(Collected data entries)
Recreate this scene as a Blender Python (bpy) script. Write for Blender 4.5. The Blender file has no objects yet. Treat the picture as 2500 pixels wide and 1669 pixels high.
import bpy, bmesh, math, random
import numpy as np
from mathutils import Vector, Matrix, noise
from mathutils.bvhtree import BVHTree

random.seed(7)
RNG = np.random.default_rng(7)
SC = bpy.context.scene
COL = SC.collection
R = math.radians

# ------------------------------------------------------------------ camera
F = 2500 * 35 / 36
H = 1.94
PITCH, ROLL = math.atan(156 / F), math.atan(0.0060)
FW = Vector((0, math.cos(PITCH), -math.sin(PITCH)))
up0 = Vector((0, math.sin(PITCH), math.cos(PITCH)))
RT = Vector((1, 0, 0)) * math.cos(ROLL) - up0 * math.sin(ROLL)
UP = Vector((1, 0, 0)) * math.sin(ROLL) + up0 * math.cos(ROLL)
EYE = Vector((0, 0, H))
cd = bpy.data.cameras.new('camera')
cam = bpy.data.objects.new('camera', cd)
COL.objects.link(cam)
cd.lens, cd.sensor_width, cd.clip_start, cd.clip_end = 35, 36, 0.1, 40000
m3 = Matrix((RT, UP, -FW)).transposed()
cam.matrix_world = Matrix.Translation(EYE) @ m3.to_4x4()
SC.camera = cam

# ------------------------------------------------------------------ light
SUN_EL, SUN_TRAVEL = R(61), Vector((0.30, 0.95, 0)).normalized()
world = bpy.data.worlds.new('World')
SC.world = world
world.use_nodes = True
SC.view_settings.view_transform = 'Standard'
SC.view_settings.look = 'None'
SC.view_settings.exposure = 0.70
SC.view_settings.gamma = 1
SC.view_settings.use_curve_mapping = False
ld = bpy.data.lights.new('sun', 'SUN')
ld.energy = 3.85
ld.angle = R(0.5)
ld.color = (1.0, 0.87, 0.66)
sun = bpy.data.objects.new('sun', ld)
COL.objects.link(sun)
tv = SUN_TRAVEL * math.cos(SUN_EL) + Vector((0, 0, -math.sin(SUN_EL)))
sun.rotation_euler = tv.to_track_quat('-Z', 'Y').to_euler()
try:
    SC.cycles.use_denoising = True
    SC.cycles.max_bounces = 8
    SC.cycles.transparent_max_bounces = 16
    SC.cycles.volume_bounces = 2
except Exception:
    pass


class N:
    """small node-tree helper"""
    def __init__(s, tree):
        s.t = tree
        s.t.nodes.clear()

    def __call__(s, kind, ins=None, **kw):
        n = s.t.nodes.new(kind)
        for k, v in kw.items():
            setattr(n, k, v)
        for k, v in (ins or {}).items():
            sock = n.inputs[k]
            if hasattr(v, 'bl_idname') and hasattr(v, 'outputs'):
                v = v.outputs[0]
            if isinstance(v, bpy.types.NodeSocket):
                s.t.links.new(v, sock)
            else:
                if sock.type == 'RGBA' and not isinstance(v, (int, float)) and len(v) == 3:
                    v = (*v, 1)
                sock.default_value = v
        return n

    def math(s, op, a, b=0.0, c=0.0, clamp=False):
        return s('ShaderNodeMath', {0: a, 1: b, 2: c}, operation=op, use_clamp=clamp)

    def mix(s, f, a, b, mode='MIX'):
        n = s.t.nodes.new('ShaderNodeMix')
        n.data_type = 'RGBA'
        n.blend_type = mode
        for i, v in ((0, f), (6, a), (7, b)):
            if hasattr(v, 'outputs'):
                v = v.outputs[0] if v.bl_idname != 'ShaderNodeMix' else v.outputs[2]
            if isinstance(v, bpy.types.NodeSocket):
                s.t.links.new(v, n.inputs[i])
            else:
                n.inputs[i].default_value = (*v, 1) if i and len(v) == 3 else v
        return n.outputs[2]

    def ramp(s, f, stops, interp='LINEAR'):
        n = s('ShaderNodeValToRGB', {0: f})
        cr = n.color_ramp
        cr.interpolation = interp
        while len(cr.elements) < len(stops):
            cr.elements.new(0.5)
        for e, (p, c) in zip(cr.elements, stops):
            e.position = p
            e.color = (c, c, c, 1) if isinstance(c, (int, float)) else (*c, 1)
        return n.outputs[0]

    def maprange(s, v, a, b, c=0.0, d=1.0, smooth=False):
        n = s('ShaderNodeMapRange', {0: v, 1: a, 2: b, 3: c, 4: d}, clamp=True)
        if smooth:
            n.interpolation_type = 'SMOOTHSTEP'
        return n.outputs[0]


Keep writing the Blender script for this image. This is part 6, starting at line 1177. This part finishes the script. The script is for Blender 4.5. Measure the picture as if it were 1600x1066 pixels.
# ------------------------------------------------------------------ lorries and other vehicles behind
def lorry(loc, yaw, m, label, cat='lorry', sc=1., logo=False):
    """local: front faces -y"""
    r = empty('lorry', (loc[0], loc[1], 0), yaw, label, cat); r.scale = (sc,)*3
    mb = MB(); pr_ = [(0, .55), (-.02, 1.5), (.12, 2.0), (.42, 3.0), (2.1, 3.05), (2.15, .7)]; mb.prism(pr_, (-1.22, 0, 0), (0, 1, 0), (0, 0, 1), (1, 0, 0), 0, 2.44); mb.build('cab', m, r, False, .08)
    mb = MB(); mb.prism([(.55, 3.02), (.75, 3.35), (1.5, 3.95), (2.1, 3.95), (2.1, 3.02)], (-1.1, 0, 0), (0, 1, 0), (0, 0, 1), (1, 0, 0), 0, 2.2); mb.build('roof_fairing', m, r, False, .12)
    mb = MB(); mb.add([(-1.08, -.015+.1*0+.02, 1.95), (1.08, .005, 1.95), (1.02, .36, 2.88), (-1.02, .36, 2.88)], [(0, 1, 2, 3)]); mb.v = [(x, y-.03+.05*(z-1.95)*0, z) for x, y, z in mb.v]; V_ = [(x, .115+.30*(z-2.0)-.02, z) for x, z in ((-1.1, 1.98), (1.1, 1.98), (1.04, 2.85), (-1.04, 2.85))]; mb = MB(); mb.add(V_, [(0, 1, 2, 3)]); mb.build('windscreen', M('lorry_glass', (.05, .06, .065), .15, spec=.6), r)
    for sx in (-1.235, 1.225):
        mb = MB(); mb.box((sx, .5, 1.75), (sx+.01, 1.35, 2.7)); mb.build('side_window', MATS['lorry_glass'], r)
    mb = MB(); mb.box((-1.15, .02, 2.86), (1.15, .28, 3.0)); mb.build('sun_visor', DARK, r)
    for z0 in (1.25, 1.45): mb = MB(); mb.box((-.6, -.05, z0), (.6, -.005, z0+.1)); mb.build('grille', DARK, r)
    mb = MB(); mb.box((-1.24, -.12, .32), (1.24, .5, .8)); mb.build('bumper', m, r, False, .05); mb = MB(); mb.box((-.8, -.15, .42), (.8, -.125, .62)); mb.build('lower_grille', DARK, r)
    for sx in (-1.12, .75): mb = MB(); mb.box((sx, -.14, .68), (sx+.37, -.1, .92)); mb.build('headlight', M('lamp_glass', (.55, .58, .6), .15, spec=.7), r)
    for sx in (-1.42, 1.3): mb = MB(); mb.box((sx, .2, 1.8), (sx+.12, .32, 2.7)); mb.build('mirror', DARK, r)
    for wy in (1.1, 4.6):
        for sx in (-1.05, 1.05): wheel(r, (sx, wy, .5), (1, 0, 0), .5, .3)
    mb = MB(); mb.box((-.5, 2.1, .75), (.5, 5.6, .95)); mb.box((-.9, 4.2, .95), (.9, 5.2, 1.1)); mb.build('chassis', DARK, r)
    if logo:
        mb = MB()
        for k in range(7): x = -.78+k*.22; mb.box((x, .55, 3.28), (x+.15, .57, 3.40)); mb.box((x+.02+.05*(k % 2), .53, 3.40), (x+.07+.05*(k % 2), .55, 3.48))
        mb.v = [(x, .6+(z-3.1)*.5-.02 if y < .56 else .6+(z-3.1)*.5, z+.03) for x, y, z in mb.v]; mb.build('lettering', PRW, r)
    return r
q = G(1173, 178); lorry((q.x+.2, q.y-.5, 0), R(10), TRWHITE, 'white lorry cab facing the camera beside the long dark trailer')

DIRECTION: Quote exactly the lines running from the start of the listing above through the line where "R = math.radians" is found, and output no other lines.

OUTPUT FOR THIS TASK:
Recreate this scene as a Blender Python (bpy) script. Write for Blender 4.5. The Blender file has no objects yet. Treat the picture as 2500 pixels wide and 1669 pixels high.
import bpy, bmesh, math, random
import numpy as np
from mathutils import Vector, Matrix, noise
from mathutils.bvhtree import BVHTree

random.seed(7)
RNG = np.random.default_rng(7)
SC = bpy.context.scene
COL = SC.collection
R = math.radians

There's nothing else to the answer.